There are, of course, vast economic upsides to the arts, in addition to the more obvious experiential and soulful benefits. So many countries across the world have long figured out that investment in culture can reap untold economic rewards. Take South Korea, whose cultural budget has grown by about 40 per cent over the past decade – an investment that has helped bring in billions of dollars from cultural exports and pushed the country’s culture into countless homes around the world. Hard money meets soft power.

Back here, there are at least a few small signs of hope. Toronto’s new 10-year Culture Connects action plan will see the Toronto Arts Council get a $2-million annual boost in its budget over the next five years. And our artists are, despite the many challenges they face, grabbing the spotlight with full force. They’re winning over film-festival audiences, dominating streaming-viewership charts, headlining global tours, taking over international art markets and topping the bestseller lists. They just need our considered and committed support – as do those looking to follow in their footsteps and define this country’s artistic future.
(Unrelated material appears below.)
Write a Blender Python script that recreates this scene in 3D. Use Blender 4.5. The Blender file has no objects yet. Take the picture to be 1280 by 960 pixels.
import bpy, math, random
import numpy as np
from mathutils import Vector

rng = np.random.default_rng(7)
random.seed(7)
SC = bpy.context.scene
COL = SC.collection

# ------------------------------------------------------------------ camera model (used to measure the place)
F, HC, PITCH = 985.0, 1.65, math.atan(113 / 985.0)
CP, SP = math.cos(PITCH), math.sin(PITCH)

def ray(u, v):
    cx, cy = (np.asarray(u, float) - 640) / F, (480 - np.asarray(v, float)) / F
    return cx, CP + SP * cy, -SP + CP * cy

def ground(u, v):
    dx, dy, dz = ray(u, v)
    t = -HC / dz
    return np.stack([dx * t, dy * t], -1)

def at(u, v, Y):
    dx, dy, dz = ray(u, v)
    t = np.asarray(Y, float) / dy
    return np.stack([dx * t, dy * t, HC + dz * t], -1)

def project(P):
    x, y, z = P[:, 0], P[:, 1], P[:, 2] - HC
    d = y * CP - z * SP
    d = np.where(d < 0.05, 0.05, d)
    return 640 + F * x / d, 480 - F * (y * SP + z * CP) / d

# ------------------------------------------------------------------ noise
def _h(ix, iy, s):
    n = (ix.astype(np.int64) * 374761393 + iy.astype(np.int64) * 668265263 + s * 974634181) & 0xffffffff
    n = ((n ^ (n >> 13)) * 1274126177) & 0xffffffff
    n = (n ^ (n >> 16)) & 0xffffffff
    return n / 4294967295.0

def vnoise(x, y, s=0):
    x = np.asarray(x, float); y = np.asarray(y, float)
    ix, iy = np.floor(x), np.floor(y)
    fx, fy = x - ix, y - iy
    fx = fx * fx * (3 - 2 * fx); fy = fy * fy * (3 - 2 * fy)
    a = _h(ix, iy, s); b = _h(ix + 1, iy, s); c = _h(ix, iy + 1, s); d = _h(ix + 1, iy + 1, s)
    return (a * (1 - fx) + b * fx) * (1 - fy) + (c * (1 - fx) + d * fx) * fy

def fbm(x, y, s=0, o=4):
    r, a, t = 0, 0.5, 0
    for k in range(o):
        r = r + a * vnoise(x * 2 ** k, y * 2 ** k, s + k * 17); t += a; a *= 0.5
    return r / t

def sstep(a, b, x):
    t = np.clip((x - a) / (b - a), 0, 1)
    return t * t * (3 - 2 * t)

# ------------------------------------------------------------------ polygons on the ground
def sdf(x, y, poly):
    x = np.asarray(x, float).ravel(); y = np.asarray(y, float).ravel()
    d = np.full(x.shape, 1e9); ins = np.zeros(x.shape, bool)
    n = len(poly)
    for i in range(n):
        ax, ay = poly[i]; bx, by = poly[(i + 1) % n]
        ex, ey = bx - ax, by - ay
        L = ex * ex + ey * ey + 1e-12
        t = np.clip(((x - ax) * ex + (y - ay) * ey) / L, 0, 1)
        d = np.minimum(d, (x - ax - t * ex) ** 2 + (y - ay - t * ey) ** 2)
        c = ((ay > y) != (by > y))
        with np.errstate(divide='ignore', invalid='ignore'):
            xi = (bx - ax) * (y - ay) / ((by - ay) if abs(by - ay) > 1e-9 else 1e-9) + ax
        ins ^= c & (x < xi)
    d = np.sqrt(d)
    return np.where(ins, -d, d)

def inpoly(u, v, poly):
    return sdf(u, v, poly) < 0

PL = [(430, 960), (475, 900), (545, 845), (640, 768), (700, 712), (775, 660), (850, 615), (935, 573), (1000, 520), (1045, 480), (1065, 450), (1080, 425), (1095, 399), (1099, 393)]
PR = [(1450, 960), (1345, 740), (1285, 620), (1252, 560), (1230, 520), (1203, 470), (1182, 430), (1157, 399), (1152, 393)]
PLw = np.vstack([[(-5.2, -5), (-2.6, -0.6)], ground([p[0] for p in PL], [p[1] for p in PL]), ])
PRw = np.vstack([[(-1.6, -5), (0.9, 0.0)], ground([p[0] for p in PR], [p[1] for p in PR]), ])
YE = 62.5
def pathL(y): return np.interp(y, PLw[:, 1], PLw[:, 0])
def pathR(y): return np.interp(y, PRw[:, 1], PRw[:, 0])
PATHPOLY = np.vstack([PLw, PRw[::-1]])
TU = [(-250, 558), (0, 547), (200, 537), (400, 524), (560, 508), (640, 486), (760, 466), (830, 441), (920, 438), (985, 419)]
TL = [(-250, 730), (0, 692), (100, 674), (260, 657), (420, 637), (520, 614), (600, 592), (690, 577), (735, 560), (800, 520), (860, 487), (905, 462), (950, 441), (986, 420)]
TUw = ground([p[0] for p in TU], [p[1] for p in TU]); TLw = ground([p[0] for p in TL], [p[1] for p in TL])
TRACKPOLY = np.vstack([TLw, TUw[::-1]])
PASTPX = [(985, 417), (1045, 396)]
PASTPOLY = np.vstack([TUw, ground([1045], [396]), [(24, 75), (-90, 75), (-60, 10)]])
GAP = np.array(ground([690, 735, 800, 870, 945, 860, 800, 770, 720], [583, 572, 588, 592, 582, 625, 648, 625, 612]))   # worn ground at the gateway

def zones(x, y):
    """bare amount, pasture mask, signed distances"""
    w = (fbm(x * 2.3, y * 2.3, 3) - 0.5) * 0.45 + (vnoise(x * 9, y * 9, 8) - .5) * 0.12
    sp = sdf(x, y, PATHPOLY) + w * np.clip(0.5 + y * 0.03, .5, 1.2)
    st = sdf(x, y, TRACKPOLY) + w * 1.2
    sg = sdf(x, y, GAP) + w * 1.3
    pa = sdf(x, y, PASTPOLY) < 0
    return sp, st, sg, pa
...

To the skeptical Canadians out there – those who have never streamed a second of CBC Gem programming, or have no interest in anything that has ever won a Canadian Screen Award – there is the question of why does any of this even matter. Why can’t the free market decide the fates of the arts? Why are my tax dollars going to support someone else’s creative expression? Well, to borrow the words of a certain Canadian artist: Don’t it always seem to go, that you don’t know what you got till it’s gone?